> WORK INSTRUCTIONS: Take the data below and copy exactly the lines starting at the one with "Write part 2" and finishing at the one with "g_ob.parent = tape", both included.

# # # # #

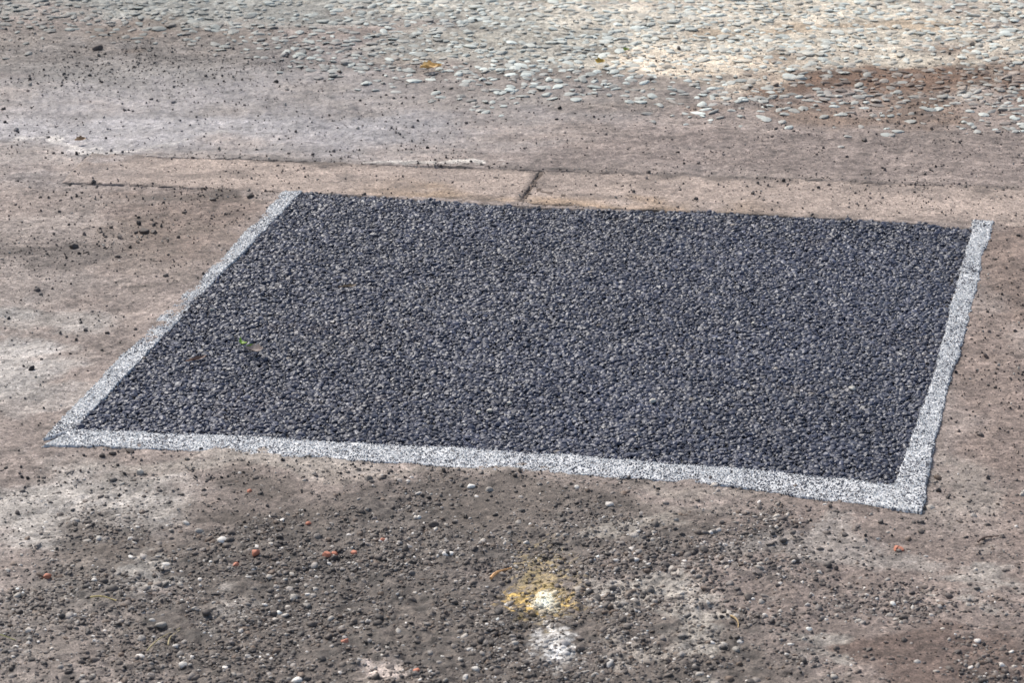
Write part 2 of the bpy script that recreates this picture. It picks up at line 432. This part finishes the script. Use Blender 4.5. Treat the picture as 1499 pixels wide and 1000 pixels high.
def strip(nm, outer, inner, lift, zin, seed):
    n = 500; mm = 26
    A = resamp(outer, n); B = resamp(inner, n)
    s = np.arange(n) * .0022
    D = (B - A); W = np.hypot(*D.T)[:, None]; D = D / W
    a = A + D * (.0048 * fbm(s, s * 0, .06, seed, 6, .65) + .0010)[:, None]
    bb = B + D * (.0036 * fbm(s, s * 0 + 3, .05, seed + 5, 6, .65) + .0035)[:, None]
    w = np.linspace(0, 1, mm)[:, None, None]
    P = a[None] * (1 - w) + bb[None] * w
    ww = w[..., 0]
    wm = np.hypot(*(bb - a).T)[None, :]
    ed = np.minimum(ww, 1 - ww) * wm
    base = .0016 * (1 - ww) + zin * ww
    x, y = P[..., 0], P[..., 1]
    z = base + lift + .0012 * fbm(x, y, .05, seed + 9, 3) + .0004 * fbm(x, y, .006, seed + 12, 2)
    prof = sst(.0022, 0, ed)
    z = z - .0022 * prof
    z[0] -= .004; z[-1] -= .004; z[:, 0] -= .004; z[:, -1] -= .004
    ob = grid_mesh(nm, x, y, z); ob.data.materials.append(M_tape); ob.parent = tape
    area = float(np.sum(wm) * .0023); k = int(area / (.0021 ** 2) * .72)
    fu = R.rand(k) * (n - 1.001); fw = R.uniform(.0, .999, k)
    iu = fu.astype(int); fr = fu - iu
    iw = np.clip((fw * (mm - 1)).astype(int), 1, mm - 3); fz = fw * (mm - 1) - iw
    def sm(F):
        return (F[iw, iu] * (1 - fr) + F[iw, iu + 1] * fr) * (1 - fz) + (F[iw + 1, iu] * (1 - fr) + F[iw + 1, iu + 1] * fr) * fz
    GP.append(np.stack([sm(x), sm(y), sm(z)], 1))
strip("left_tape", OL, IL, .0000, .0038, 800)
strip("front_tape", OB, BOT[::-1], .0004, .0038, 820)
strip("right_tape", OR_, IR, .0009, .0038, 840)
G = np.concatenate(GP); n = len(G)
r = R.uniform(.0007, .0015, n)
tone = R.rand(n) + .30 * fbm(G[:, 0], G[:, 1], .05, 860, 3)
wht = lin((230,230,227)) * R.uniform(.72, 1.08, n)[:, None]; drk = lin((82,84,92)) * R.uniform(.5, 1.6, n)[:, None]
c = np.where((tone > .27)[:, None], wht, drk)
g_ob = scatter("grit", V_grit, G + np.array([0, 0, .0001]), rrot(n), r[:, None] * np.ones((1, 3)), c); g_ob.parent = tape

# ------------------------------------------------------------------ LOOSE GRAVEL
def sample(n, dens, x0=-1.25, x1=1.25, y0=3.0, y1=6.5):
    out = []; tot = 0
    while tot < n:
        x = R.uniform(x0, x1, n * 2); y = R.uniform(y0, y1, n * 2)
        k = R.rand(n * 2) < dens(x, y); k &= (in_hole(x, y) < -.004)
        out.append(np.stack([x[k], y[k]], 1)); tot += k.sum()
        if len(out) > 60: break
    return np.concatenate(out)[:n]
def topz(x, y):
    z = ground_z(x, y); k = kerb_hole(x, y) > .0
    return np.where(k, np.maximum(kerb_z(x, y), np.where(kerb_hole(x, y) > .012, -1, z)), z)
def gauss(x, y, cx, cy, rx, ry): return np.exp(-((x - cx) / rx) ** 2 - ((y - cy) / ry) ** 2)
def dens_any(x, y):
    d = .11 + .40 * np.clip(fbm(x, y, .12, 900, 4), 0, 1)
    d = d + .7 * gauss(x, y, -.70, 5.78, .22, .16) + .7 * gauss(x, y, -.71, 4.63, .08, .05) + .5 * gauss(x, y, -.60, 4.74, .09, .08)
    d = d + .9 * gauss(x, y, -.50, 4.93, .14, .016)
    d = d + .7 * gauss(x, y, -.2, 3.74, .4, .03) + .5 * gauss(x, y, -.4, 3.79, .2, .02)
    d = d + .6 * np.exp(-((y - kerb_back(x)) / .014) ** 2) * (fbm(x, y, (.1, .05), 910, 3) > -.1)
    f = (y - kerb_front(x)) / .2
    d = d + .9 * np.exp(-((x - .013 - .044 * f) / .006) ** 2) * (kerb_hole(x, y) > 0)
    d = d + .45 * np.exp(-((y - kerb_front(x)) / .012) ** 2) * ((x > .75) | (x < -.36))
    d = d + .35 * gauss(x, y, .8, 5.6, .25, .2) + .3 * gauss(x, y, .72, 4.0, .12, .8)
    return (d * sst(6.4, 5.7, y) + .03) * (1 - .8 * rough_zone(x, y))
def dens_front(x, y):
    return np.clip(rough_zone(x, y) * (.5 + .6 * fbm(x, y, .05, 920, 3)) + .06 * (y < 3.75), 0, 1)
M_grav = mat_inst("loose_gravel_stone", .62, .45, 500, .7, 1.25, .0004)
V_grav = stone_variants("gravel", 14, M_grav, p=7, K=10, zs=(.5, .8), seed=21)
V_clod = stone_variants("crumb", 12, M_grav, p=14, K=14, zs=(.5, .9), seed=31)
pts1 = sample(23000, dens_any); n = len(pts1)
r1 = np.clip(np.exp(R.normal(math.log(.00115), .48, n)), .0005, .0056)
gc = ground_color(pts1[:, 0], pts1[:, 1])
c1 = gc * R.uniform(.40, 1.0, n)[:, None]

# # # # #

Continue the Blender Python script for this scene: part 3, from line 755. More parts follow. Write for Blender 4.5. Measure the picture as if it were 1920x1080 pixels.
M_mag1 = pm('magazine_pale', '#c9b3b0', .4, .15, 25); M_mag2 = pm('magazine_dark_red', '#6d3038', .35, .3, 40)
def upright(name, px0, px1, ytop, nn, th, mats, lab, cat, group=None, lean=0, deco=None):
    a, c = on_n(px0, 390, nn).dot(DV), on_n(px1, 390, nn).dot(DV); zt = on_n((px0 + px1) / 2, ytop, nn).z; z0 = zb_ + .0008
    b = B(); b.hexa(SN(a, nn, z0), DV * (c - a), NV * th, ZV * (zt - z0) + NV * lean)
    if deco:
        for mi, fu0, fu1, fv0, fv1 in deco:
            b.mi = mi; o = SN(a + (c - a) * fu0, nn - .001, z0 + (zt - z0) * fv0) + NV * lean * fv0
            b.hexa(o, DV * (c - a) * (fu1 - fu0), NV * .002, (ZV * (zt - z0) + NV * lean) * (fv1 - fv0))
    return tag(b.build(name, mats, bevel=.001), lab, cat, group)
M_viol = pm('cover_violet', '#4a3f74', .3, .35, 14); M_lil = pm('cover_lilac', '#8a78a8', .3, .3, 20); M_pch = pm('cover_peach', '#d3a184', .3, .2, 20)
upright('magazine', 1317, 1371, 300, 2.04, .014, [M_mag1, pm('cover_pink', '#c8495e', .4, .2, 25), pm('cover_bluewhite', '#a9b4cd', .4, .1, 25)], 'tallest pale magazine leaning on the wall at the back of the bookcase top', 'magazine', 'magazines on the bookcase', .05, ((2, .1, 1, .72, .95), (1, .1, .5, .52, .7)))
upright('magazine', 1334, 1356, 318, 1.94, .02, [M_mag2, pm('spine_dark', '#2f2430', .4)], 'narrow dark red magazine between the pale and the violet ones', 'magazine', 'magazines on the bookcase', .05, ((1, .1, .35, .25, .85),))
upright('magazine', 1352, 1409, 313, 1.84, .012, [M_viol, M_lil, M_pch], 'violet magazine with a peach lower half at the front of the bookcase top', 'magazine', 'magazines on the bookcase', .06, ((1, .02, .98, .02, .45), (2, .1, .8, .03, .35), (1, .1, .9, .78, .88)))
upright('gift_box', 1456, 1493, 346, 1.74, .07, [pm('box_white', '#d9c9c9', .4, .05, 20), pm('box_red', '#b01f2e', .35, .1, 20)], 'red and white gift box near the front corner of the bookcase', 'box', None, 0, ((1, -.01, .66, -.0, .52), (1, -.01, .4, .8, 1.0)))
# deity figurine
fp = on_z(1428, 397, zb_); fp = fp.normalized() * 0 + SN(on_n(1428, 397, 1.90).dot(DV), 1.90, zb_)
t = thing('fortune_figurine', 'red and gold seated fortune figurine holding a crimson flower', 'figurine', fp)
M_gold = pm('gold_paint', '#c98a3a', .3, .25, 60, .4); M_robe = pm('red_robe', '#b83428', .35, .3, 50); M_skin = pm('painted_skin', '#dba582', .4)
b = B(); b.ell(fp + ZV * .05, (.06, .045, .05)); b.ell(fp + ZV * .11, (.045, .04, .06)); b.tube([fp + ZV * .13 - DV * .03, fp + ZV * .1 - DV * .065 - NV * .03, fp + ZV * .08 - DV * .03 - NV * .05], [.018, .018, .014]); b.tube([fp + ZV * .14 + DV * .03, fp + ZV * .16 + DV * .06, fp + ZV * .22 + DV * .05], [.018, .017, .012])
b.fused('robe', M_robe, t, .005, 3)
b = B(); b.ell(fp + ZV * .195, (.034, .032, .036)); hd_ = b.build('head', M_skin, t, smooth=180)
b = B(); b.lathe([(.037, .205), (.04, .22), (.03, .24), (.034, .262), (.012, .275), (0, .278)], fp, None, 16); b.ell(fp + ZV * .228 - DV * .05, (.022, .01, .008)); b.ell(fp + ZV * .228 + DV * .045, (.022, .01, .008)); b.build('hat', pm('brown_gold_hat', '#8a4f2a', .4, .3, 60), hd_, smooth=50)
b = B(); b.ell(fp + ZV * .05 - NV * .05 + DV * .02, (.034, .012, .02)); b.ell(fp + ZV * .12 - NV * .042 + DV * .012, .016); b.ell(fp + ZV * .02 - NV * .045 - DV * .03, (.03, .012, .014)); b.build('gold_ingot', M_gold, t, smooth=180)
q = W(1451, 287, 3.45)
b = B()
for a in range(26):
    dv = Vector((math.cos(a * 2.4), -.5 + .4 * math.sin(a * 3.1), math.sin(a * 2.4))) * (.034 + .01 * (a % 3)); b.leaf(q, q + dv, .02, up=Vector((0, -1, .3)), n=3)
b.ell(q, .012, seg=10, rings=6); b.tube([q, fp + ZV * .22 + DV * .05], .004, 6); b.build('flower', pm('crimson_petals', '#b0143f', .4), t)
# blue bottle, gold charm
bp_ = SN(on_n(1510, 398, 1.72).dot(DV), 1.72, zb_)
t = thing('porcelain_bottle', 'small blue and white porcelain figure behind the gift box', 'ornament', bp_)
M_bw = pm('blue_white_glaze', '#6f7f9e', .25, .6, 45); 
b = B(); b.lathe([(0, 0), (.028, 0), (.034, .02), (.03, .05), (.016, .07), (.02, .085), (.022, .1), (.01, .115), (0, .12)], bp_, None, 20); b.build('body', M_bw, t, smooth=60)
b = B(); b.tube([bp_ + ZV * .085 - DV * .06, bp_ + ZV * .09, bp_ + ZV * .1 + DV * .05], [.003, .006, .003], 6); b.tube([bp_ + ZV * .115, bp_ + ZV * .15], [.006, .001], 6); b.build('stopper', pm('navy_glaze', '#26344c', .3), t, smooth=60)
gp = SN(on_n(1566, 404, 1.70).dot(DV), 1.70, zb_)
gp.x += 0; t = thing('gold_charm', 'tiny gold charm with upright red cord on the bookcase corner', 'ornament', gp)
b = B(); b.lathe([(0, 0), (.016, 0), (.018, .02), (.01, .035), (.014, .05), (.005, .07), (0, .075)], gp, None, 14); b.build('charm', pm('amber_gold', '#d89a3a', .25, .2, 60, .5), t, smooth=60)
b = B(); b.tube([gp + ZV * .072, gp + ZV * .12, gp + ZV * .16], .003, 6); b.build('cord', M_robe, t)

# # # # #

> EXERCISE OUTPUT:
Write part 2 of the bpy script that recreates this picture. It picks up at line 432. This part finishes the script. Use Blender 4.5. Treat the picture as 1499 pixels wide and 1000 pixels high.
def strip(nm, outer, inner, lift, zin, seed):
    n = 500; mm = 26
    A = resamp(outer, n); B = resamp(inner, n)
    s = np.arange(n) * .0022
    D = (B - A); W = np.hypot(*D.T)[:, None]; D = D / W
    a = A + D * (.0048 * fbm(s, s * 0, .06, seed, 6, .65) + .0010)[:, None]
    bb = B + D * (.0036 * fbm(s, s * 0 + 3, .05, seed + 5, 6, .65) + .0035)[:, None]
    w = np.linspace(0, 1, mm)[:, None, None]
    P = a[None] * (1 - w) + bb[None] * w
    ww = w[..., 0]
    wm = np.hypot(*(bb - a).T)[None, :]
    ed = np.minimum(ww, 1 - ww) * wm
    base = .0016 * (1 - ww) + zin * ww
    x, y = P[..., 0], P[..., 1]
    z = base + lift + .0012 * fbm(x, y, .05, seed + 9, 3) + .0004 * fbm(x, y, .006, seed + 12, 2)
    prof = sst(.0022, 0, ed)
    z = z - .0022 * prof
    z[0] -= .004; z[-1] -= .004; z[:, 0] -= .004; z[:, -1] -= .004
    ob = grid_mesh(nm, x, y, z); ob.data.materials.append(M_tape); ob.parent = tape
    area = float(np.sum(wm) * .0023); k = int(area / (.0021 ** 2) * .72)
    fu = R.rand(k) * (n - 1.001); fw = R.uniform(.0, .999, k)
    iu = fu.astype(int); fr = fu - iu
    iw = np.clip((fw * (mm - 1)).astype(int), 1, mm - 3); fz = fw * (mm - 1) - iw
    def sm(F):
        return (F[iw, iu] * (1 - fr) + F[iw, iu + 1] * fr) * (1 - fz) + (F[iw + 1, iu] * (1 - fr) + F[iw + 1, iu + 1] * fr) * fz
    GP.append(np.stack([sm(x), sm(y), sm(z)], 1))
strip("left_tape", OL, IL, .0000, .0038, 800)
strip("front_tape", OB, BOT[::-1], .0004, .0038, 820)
strip("right_tape", OR_, IR, .0009, .0038, 840)
G = np.concatenate(GP); n = len(G)
r = R.uniform(.0007, .0015, n)
tone = R.rand(n) + .30 * fbm(G[:, 0], G[:, 1], .05, 860, 3)
wht = lin((230,230,227)) * R.uniform(.72, 1.08, n)[:, None]; drk = lin((82,84,92)) * R.uniform(.5, 1.6, n)[:, None]
c = np.where((tone > .27)[:, None], wht, drk)
g_ob = scatter("grit", V_grit, G + np.array([0, 0, .0001]), rrot(n), r[:, None] * np.ones((1, 3)), c); g_ob.parent = tape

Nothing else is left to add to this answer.